Pour Shimshon et Shlomo, il faut d’une part savoir que ça leur a été reproché par les ‘Hazal et d’autre part comprendre que leurs écarts ne sont pas exactement ceux que l’on pourrait croire non plus, voyez Rambam (Issourei Bia XIII, 16).

Donc même s’il y a eu des erreurs de leur part, c’est souligné par honnêteté et afin de critiquer ce penchant (et non de le glorifier).
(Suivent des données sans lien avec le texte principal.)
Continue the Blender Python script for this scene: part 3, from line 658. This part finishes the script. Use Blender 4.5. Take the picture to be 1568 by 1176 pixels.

Le héros biblique/ Tsadik n’est pas celui qui n’aurait jamais fauté, mais celui qui -s’il a fauté, sait s’en repentir et se racheter.
La Bible n’a pas pour vocation de nous mentir en dépeignant des héros invincibles et infaillibles, au contraire, Shéva Yipol Tsadik vekam (Mishlé XXIV, 16) ! Le Tsadik arrivera à se reprendre et faire tshouva sincèrement même s’il a trébuché sept fois.
L’erreur est humaine, un moment de faiblesse peut arriver à tout le monde, le Tsadik est celui qui ne s’y complait pas et cherche toujours à se parfaire, afin de se rapprocher encore plus de D.ieu.
Ou selon l’expression de Rav Chajkin : « Tomber dans la boue, c’est normal. Rester dans la boue, c’est animal » (Pour la gloire de Hachem p.337).